In an ideal world, handicaps should travel fairly from one course to another (Image credit: Kenny Smith)

However, I’m not sure it works 100% or even close to that, if I’m honest. I’ve written before about my desire to play as much golf from the back tees as possible because, on the face of it at least, I feel I have more chance of playing to handicap with the extra shots that gives me, despite the added difficulty those extra shots are supposed to reflect.

And we will all have played courses where the slope and/or course rating don’t seem to reflect how difficult or otherwise we perceive that course to be.

At my home club of Royal Ashdown Forest, I get seven shots off the yellows and ten off the whites, mainly as a result of nearly two shots difference in the course ratings. I’ll probably fall flat on my face and shoot hundreds next time I play off the whites, but certainly in the summer when there’s plenty of run, I genuinely don’t feel it is three shots harder.

Similarly, if I were to go forward to the reds, I would only get three shots. I have once played off them in a foursomes event and struggle to believe that it’s four shots easier than the yellows.

If I’m correct in my observations from my home club and you then extrapolate from that intra-club scenario to all the thousands of courses out there, then surely it would be nigh-on impossible to achieve parity across every set of tees at every golf club, despite the very best intentions of the WHS.

You want to be able to shake hands at the end of the round feeling that it was a fair contest (Image credit: Getty Images)

And if that is true, it does, of course, leave the door open for handicaps to continue to ‘travel well’. I definitely feel that nine times out of ten I have more chance of playing to or bettering my handicap when I play away from home, as evidenced by only one of my eight current counting scores being from my home club.

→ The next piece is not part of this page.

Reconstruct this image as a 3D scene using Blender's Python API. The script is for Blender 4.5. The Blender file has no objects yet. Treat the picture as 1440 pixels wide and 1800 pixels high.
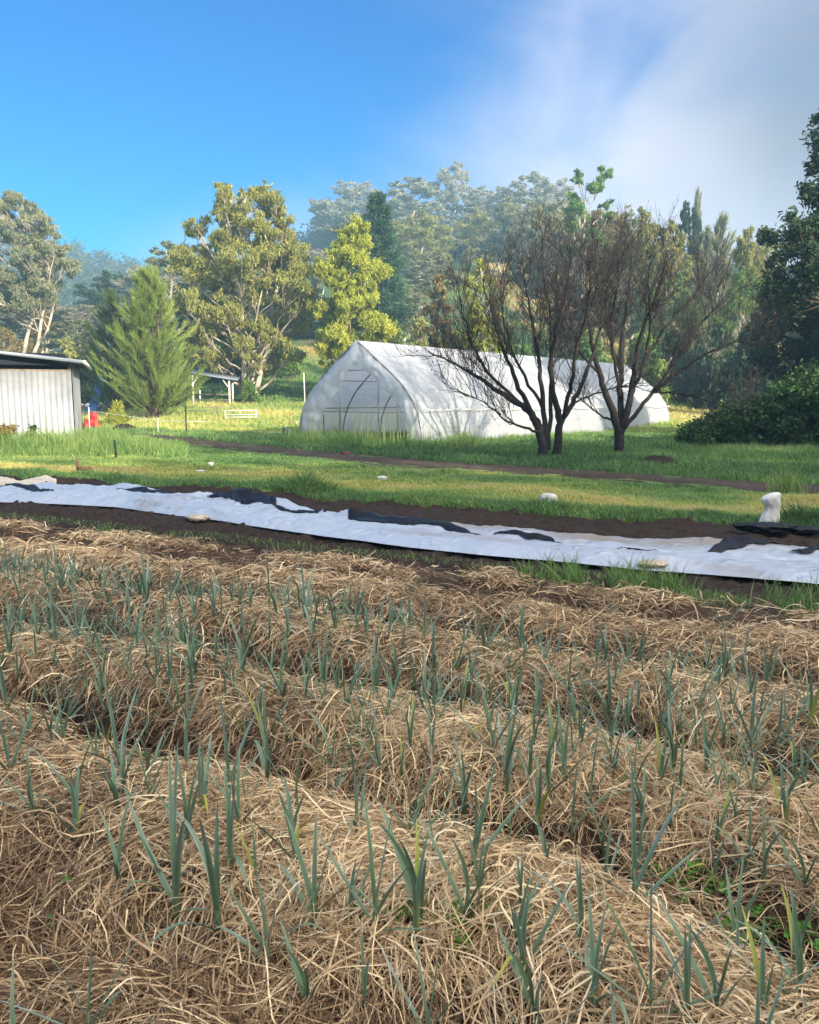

This may be slightly skewed as I do put in far more cards away from home than at home, but I suspect that my handicap index would be a little higher if it were all home club scores.

This is mainly because I play a lot of courses on my travels, but maybe I also feel that my home club is more difficult than the number of shots it gives me at certain times of year or in certain conditions, so my inclination is to focus on away scores given that I still want to stay as low as possible for as long as possible.

That, in effect, is then also saying that if my handicap were higher with only home club scores, I do believe it would then ‘travel well’ elsewhere. And then you’re into the realms of opponents at away clubs thinking that you’re trying to pull a fast one when you turn up and beat them on their home patch!

So, does, or can, WHS achieve complete parity across all courses such that no-one’s handicap can ever be said to ‘travel well’? I don’t think it does and, in all truth, I don’t really think it ever can.